» TASK: For each line of the data below that holds "scene", copy the line.

--- begin MATERIAL PROVIDED ---

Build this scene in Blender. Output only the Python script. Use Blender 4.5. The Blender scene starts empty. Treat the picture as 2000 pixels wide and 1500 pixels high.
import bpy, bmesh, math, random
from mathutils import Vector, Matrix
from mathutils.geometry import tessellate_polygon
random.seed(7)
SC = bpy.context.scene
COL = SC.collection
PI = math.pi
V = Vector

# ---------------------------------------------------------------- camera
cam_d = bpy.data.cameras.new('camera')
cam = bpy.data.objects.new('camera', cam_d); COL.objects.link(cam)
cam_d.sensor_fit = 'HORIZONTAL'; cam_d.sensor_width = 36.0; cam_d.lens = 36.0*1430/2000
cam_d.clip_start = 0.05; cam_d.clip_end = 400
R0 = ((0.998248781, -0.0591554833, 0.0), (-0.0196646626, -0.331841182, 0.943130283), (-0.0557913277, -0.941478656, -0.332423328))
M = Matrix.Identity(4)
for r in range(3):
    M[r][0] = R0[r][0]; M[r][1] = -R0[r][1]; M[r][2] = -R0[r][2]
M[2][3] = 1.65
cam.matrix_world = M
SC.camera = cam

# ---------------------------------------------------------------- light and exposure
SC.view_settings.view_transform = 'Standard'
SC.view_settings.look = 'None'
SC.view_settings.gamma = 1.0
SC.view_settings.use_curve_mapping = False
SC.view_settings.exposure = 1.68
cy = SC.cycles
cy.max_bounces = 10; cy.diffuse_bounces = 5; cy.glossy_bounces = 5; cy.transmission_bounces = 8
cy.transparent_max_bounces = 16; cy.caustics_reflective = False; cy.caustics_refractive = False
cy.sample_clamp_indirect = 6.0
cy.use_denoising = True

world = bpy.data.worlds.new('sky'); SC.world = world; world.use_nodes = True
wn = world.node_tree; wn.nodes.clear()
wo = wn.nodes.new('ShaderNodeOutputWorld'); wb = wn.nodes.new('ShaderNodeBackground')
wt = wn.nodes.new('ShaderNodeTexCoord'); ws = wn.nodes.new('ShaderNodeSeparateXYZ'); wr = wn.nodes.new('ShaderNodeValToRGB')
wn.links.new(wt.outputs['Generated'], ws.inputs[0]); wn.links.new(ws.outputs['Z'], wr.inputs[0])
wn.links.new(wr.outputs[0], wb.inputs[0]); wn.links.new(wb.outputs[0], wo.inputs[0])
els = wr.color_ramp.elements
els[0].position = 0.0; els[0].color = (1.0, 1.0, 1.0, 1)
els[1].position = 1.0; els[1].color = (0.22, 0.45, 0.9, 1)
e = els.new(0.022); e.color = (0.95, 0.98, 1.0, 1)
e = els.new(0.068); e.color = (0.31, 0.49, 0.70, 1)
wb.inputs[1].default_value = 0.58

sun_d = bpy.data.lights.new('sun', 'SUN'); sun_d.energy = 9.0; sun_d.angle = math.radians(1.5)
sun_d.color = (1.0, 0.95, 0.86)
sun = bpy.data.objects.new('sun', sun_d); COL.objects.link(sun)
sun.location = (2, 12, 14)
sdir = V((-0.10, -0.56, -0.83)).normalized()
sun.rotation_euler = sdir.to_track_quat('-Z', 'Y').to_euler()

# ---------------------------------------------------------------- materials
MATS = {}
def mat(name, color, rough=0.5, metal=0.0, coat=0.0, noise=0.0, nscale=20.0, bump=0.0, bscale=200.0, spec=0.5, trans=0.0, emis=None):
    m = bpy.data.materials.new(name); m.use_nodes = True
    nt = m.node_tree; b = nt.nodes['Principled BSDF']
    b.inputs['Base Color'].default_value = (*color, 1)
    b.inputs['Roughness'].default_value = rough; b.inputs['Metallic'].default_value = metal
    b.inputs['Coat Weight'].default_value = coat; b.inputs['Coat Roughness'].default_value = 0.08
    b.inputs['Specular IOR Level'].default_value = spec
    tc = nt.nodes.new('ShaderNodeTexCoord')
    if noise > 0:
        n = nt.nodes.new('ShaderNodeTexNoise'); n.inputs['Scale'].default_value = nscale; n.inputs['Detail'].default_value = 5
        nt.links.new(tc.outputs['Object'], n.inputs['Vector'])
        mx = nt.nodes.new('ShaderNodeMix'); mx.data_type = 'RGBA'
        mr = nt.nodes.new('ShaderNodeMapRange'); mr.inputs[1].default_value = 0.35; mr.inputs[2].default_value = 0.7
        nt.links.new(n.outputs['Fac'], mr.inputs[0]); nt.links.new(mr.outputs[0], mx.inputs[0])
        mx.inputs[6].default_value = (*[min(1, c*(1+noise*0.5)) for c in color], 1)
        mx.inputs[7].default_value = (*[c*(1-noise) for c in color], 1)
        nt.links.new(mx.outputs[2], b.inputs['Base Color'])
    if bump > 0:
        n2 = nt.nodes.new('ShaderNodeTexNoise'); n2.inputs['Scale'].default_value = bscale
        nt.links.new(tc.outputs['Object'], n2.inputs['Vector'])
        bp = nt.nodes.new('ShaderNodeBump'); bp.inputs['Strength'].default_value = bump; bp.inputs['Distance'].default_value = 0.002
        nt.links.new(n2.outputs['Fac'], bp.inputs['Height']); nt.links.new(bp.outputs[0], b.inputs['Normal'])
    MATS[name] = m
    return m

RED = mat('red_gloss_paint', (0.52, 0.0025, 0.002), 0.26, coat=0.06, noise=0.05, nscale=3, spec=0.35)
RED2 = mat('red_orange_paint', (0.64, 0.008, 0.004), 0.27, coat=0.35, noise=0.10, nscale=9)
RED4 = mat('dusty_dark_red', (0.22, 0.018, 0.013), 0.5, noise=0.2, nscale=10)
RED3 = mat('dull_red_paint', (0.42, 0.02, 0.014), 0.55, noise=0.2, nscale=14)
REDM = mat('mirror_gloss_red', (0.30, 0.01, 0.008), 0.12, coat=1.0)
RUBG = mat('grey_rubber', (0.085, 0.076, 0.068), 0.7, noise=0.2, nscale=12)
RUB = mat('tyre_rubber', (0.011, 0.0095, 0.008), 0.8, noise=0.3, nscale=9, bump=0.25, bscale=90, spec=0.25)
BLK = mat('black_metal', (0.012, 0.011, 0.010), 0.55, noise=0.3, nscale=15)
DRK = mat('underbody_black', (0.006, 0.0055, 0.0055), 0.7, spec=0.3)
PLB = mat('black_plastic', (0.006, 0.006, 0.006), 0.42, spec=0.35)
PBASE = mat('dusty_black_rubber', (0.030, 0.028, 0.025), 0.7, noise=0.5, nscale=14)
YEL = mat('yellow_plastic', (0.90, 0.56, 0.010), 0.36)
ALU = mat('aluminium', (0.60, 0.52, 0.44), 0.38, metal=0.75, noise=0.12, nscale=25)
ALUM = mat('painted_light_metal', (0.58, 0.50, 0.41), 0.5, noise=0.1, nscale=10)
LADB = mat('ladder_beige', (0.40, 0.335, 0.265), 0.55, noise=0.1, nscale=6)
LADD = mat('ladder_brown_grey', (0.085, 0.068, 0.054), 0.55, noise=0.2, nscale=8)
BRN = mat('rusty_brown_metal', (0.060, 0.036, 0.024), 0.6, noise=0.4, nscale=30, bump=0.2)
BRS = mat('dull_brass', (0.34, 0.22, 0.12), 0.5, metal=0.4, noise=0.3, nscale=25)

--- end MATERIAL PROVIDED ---

» TASK SOLUTION:
Build this scene in Blender. Output only the Python script. Use Blender 4.5. The Blender scene starts empty. Treat the picture as 2000 pixels wide and 1500 pixels high.
SC = bpy.context.scene